Remembering Kitch
By Trevor Burnett, Trinidad & Tobago Mirror News, January 30, 2005


CALYPSONIANS and lovers of the artform will soon, in different ways, be celebrating the fifth anniversary of the death of the Grandmaster Kitchener (Aldwyn Roberts) on February 11. Since Kitch's passing, some say the standard of calypso has deteriorated so badly, that steelbandsmen are being allowed to play compositions of yesteryear in this year's Panorama competition. The Calypso Revue is already paying tribute to Kitch and the tent's other pioneer, Jazzy Pantin, who died late last year. Beginning in 1963, Kitch and the Revue took calypso to another level (from where Sparrow had taken it, with selections like The Road and Love In The Cemetery.The saga of Kitchener reveals that he was domiciled in Manchester, England when Sparrow, during one of his many performances in the UK, pleaded with him "to come back home ... calypso need yuh bad".

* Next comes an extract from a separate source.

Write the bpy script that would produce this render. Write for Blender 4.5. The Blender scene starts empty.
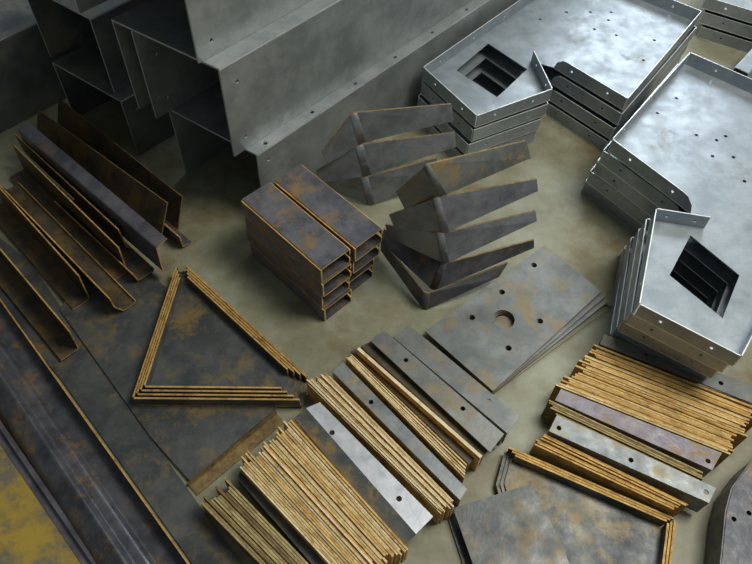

Just after World War Two, in 1947, Kitchener, Beginner and several other calypsonians were on a Caribbean tour, performing in countries like Curacao, Aruba, culminating in Jamaica. According to Kitch's Arima-born contemporaries, like the Danclair brothers, Kitch later related that he stowed away, from Jamaica, aboard a ship bound for England. Stunted then by the slow development of the calypso artform at home, and in the wider Caribbean, it was his desire to further promote calypso to the world. Another premier promoter of Kitchener's memory comes off on the late Road March King's birthday, on April 18, courtesy the Diego Martin Pan Institute, in collaboration with Clyde "Lightening" George, and his wife, Kathy-Ann.

Recently at Holy Name Convent, a special tribute to the Grandmaster was made through performances by his son, Kernel Roberts. Within the confines of his Rainorama Palace in Diego Martin, Kitchener's museum is soon to be opened, featuring some of his earlier contemporaries like Pretender, Beginner and Roaring Lion. And, later this year, with the completion of the Diego Martin Highway, the extension will be named, in his honour, Kitchener's Highway.